Por eso, cuarenta años después, vemos a un gobierno y a una administración universitaria ejercer la misma intolerancia y obstinación de entonces. Por eso cuatro décadas después la Universidad ha sido ocupada por la Policía por órdenes de los anexionistas-fascistas, igual que entonces. Por eso prevalece la ausencia de democracia y participación de la comunidad universitaria, mientras impera la dictadura de un puñado de síndicos impuestos por el gobernador de turno; igual que entonces. Si antes hubo muertos y heridos que obligaran a prestar alguna atención a la grave situación existente, cuatro décadas después no faltan quienes desean ansiosos que se produzcan los muertos de la nueva-vieja situación, a ver qué sucede.
Por ventura, cuatro décadas después también hay una juventud universitaria que no es indiferente ni se resigna, sino que está dispuesta a luchar y comprometerse en favor de una Universidad y un País mejor, donde reinen el respeto y la consideración. Y un pueblo que tampoco es indiferente, que va comprendiendo y apoyando a sus jóvenes valientes y desprendidos.
En el fondo, las cosas han cambiado mucho y no han cambiado nada. Las grandes contradicciones de entonces son las de hoy. Hubiéramos deseado que fuera de otra forma, pero lamentablemente las claves son idénticas. Quizá peores. Y la necesidad de seguir luchando, la misma. Quizá mayor.
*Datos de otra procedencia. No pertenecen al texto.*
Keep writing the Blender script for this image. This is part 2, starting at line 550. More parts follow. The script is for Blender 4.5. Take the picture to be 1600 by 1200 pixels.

Este es mi homenaje a ese once de marzo que marcó mi existencia para siempre. Con la satisfacción de que recuerdo esos hechos cuarenta años después, sin haber renunciado ni a una pulgada de los principios e ideas que regían mi vida entonces. En todo caso, a aquellos he sumado otros tantos principios e ideas. He terminado siendo catedrático de la misma universidad de la que una vez fui expulsado. Sigo siendo el activista de siempre, con cuarenta años a mi favor. En lo personal, me siento vencedor. Eso me hace feliz. Como me hace feliz compartir con las nuevas generaciones que dan la cara por nuestro Pueblo, desenfadadamente, seriamente, gozosamente. Ellos son la esperanza del presente; la seguridad del futuro. Son la verdadera fuente de la juventud.